# START OF Source data
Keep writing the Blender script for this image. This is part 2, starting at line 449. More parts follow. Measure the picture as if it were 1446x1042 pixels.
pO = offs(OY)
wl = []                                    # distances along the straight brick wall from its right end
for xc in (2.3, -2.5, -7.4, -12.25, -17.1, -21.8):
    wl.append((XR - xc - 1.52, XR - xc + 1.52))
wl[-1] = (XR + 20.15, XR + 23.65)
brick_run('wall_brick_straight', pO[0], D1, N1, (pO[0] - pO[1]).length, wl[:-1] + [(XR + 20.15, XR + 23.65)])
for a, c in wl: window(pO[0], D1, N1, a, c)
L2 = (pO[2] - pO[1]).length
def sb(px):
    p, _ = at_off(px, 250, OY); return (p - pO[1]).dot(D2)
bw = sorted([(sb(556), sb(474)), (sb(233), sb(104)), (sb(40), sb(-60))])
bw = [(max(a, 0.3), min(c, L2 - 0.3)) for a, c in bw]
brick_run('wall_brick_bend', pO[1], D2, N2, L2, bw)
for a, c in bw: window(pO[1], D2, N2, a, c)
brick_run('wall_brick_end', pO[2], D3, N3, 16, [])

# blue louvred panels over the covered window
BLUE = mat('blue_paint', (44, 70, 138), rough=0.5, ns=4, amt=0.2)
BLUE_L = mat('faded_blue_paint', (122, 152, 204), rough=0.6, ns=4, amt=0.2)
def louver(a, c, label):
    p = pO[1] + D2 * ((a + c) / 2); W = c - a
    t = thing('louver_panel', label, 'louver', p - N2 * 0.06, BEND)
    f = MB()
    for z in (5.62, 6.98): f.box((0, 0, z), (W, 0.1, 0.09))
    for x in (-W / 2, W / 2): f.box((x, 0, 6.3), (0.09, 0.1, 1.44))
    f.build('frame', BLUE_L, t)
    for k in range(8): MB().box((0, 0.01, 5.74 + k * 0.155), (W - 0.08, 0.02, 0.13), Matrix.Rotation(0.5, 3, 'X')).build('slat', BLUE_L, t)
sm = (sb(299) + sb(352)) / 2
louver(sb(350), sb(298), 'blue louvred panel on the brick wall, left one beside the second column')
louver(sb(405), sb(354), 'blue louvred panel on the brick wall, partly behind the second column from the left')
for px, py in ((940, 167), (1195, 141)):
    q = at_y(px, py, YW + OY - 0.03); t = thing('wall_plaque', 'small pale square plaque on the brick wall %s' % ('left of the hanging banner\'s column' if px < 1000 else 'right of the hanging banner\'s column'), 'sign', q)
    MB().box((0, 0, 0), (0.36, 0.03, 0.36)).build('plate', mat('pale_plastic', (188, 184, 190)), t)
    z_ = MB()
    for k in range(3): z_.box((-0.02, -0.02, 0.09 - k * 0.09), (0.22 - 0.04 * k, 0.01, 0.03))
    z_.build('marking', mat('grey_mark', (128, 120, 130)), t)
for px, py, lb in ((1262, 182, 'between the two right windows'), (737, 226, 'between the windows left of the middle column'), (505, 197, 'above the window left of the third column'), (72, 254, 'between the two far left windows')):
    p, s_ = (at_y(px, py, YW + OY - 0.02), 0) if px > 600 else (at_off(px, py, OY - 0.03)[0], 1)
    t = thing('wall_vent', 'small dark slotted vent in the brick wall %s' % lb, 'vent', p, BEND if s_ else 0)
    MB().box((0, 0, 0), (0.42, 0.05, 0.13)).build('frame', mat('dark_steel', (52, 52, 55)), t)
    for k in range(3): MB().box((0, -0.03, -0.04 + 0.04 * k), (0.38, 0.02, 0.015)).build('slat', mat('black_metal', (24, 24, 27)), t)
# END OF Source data
**What the task asks:** Please write out exactly the lines from the start of the data through the line that contains "brick_run('wall_brick_end', pO[2], D3, N3, 16, [])", both ends included, and nothing else.

**Exercise response:**
Keep writing the Blender script for this image. This is part 2, starting at line 449. More parts follow. Measure the picture as if it were 1446x1042 pixels.
pO = offs(OY)
wl = []                                    # distances along the straight brick wall from its right end
for xc in (2.3, -2.5, -7.4, -12.25, -17.1, -21.8):
    wl.append((XR - xc - 1.52, XR - xc + 1.52))
wl[-1] = (XR + 20.15, XR + 23.65)
brick_run('wall_brick_straight', pO[0], D1, N1, (pO[0] - pO[1]).length, wl[:-1] + [(XR + 20.15, XR + 23.65)])
for a, c in wl: window(pO[0], D1, N1, a, c)
L2 = (pO[2] - pO[1]).length
def sb(px):
    p, _ = at_off(px, 250, OY); return (p - pO[1]).dot(D2)
bw = sorted([(sb(556), sb(474)), (sb(233), sb(104)), (sb(40), sb(-60))])
bw = [(max(a, 0.3), min(c, L2 - 0.3)) for a, c in bw]
brick_run('wall_brick_bend', pO[1], D2, N2, L2, bw)
for a, c in bw: window(pO[1], D2, N2, a, c)
brick_run('wall_brick_end', pO[2], D3, N3, 16, [])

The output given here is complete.